Suffering varies in direct proportions to the karma we must balance, and the lessons we must learn. Exposure to the Avatar speeds up the process, and thus the suffering of those who know of Him and even of those who do not. We're all bozos on this bus, and we can't get off.

Karl

Anonymous said...

Since I'm new, I'll just paraphrase J. Krishnamurti, and be on my way.

Any attempts to convert or convince others is the mind (ego) trying to find anchors for itself.

There are no "gurus or teachers or wisemen to follow" there is only you, and you either are or you are not.

Chris Dashiell said...

'"..justifying the unjustifiable". This is your misconstruance of an earnest attempt to convey information we have learned with much effort, from the highest and best source we know of.'

I'm sorry, but I'm afraid that it's you who misunderstood. If you read what I wrote carefully, it says that "When I drew inferences from the notion of purpose that resulted in justifying the unjustifiable..." It was I drawing the inferences, not you. And I never said that you did. In fact, I made a point of saying that you didn't.
But this is precisely the point I'm trying to make. Instead of exploring the implications of the idea, we're talking about personal intent. And whenever we go there, nothing meaningful can be communicated.
I don't think there is any gulf between us, certainly no more between me and anyone else, probably a great deal less. I used our conversation as a springboard to talk about my ideas on the subject, not intending anything more than that. Maybe that was wrong, and if so, I'm sorry.

Anonymous said...

>> fairlane said...

Since I'm new, I'll just paraphrase J. Krishnamurti, and be on my way.

Any attempts to convert or convince others is the mind (ego) trying to find anchors for itself.

So no one can discuss spirituality or man's purpose, or respond to a friend's interesting essay, without being accused of 'trying to convert others' OR having a big ego? This kind of statement is designed to stop all discussion, and isn't very interesting. Is that what you want?

There are no "gurus or teachers or wisemen to follow" there is only you, and you either are or you are not.

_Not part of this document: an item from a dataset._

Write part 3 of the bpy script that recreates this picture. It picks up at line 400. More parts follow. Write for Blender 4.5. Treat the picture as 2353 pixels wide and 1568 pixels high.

Yes, well, there's precious few evolved souls around as far as I can see, and I'm not so gone as to assume I have nothing to learn from someone farther along the path. How about you?

Besides, Krishnamurti renounced all claims to spiritual status, and I believe that is true. Therefore he's not really worthy of quoting, because he has no special knowledge.


CHRIS:
I'm sorry, but I'm afraid that it's you who misunderstood. If you read what I wrote carefully, it says that "When I drew inferences from the notion of purpose that resulted in justifying the unjustifiable..." It was I drawing the inferences, not you. And I never said that you did. In fact, I made a point of saying that you didn't.

Yes, I know that now and I knew it then. My point is that you seemed unable to simply hear us, and put your own spin on it, and I was simply pointing out that it IS your spin. So I didn't misunderstand. And I took this opportunity to clarify and expand the discussion from last night.

But this is precisely the point I'm trying to make. Instead of exploring the implications of the idea, we're talking about personal intent. And whenever we go there, nothing meaningful can be communicated.

It's true nothing meaningful can be communicated without vast effort. But it's for a different reason. YOU are talking about the problem being personal intent. My contention is that true communication depends completely upon similar understandings, and those understandings come from personal experiences. We ARE discussing the implication of the idea. Your interpretation of the word 'history', for example, is filtered through your experiences, and mine is, well, through mine. So as soon as we attempt to discuss intangibles, especially the large ideas, some error inevitably creeps in. It has nothing to do with intent (because you'll always be guessing, probably incorrectly, about mine, and I, probably incorrectly, about yours), and everything to do with the lack of common understanding. Which, unless we have the same training and background, is going to prove impossible, as you say.